The right to subscribe for the new Hexagon-shares in the issue in kind is granted to the option holders in Leica Geosystems AG or a bank engaged by Leica Geosystems AG in order to secure an appropriate handling and transfer of B-shares in Hexagon to the option holders. The option holders shall thereby make a contribution in kind of one (1) share in Leica Geosystems AG for each fifteen (15) B shares in Hexagon subscribed for and in addition be entitled to a cash consideration of CHF 473.80 less a pre-determined subscription price according to the option terms. Subscription and payment for the new shares shall take place no later than 19 May 2010, or such later date as decided by the Board of Directors. The new shares shall entitle to dividend resolved upon from the financial year 2011, i.e. also in respect of the financial year 2010.

Transfer of the company's own shares

The AGM resolved on the transfer of the company's own shares of series B, in order to, as a supplementary alternative to the issue in kind resolved by the AGM, enable the provision of shares to the option holders in Leica Geosystems AG.

The option holders in Leica Geosystems AG shall have the preferential right to acquire the shares, with the entitlement for each and every one of them to receive a cash consideration of CHF 473.80 and acquire a maximum of fifteen (15) shares of series B per option held, meaning that a maximum of 50 100 shares of series B may be transferred.

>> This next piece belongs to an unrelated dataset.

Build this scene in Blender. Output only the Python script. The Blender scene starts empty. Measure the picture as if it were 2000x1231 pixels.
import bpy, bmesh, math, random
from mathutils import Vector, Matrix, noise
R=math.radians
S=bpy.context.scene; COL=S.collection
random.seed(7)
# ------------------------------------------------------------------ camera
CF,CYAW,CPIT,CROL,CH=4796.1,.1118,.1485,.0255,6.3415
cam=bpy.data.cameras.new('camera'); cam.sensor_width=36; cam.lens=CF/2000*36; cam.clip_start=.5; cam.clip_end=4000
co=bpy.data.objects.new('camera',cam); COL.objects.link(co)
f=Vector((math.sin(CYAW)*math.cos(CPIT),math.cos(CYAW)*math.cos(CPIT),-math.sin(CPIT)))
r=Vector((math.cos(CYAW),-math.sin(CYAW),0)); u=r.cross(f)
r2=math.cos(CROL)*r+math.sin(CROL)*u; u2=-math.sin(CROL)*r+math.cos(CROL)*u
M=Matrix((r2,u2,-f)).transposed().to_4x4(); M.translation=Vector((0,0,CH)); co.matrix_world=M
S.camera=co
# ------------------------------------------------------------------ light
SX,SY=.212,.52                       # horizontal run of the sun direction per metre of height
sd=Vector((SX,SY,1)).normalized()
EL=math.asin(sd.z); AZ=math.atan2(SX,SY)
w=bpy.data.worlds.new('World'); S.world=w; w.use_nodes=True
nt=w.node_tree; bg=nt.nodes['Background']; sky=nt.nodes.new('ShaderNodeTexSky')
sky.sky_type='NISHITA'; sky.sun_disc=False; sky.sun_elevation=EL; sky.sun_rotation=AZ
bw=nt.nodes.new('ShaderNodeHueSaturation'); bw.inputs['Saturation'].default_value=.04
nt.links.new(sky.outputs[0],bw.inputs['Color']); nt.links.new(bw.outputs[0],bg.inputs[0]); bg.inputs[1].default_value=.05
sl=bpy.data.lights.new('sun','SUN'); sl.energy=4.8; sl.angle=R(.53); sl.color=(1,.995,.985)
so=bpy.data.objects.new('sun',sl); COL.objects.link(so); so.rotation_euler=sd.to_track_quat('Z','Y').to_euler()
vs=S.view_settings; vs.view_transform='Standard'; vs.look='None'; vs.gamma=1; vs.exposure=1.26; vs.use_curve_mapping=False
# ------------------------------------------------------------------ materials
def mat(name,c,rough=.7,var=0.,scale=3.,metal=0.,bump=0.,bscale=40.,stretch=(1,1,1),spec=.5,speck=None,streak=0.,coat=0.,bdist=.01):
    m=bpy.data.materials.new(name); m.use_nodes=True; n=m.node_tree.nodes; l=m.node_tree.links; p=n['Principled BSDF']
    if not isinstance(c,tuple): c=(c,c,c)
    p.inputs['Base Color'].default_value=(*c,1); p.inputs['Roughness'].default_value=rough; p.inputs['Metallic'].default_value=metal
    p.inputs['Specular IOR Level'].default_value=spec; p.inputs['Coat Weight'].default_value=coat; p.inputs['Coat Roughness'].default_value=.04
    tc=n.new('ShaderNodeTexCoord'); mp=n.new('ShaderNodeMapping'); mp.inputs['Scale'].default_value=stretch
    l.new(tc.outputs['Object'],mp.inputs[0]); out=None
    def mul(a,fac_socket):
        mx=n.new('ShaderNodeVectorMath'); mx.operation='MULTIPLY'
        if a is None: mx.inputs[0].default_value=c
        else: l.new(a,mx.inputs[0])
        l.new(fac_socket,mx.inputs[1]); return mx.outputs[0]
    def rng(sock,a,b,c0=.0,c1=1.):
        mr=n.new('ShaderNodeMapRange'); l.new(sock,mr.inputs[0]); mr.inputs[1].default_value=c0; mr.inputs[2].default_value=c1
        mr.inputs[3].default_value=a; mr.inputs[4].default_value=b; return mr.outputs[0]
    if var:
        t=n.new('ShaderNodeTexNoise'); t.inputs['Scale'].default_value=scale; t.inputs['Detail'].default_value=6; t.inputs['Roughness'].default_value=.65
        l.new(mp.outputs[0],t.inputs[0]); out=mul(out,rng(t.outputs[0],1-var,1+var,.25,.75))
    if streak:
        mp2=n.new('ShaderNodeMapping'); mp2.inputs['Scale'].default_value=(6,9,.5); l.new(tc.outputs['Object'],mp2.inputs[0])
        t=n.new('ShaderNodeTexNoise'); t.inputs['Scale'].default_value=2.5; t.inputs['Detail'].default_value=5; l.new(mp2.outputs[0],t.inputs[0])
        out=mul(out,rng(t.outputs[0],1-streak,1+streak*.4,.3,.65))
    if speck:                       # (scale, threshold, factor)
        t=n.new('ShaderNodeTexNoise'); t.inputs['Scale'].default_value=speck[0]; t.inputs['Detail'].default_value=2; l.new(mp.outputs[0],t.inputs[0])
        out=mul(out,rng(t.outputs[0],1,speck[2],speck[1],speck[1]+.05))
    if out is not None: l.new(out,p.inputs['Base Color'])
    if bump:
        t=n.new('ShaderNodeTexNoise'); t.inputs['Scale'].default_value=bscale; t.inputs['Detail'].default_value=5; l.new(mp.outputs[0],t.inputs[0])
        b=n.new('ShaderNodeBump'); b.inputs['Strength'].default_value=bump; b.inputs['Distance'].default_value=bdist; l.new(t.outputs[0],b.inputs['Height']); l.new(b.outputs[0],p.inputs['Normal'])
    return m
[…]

The option holders shall be entitled to acquire shares until 19 May 2010 at the latest. Payment shall be made not later than by 19 May 2010 through transfer of shares in Leica Geosystems AG issued on the basis of outstanding options.

Authorisation of the Board to resolve on acquisition and transfer of the company's shares

The AGM resolved to authorise the Board of Directors to, on one or several occasions during the time period until the next annual general meeting, resolve on the acquisition and transfer of the company's own shares. Acquisitions and transfers may thereby be made of no more than such number of shares which from time to time represent 10 per cent of the total number of shares in the company. Acquisitions may be made on the NASDAQ OMX Stockholm at the stock-exchange quotation applicable at the time of acquisition. Transfer may take place with deviation from the shareholders' preferential rights at NASDAQ OMX Stockholm as well as to a third party in connection with the acquisition of a company or business. Payment for shares transferred shall be made in cash, by contribution in kind or by set-off. Transfer in connection with the acquisition of a company may take place at a market value appraised by the Board of Directors. The purpose of the authorisation is to give the Board of Directors the opportunity to adjust the company's capital structure and to finance acquisitions by utilisation of the company's own shares. The authorisation for repurchase also aims at making it possible for the company to utilise repurchased own shares in order to cover the company's future undertakings to deliver shares in accordance with the warrants programme resolved upon by the Extraordinary General Meeting held on 14 December 2007.